It relates in the following way. Suppose you have some framework for calculation which depends on matrix multiplications. You use that framework to develop some approximation for matrix multiplications which are faster. Then to make that framework faster, you substitute that back into the framework. That is a sort of bootstrapping which user qsort has related to compiler bootstrapping.

The goal in compiler boostrapping is to reach a fixed point, in a single iteration. When the compiler binary compiles itself, what should come out is a faithful replica of that compiler binary. Having done compiler bootstrapping, I know about hair-pulling problems that occur when you don't have a fixed point. E.g. a bug in the optimization causes the compiler to subtly miscompile itself. The resulting compiler then severely miscompiles itself; e.g. fails to recompile itself entirely, or produces something that no longer runs at all. (And that's actually a lucky case; a compiler compiling itself is basically a dog food test. When that fails, you've caught a bug early.
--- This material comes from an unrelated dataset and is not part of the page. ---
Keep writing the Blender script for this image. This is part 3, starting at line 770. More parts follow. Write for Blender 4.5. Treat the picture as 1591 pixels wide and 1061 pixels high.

What keeps you awake at night is the compiler compiling itself perfectly fine, but rarely miscompiling other code in the wild.)

Anyway, this sort of malfunction is exactly what will happen if you take a working, self-hosted compiler and then replace some important chunk of it with some hokey machine-learning approximation. It's unlikely you can do that without breaking the fixed point.

I don't see how you can not have fixed point issues in the matrix scenario. Maybe it will stabilize if you iterate on it. You take the machine learning framework with approximate matrix multiplications in it and run the process for figuring out those matrix multiplications. You may get some different values in it, which you can substitute back and try again. Will that converge? If it does, how do you know the whole thing is still valid? (What definition of valid applies?)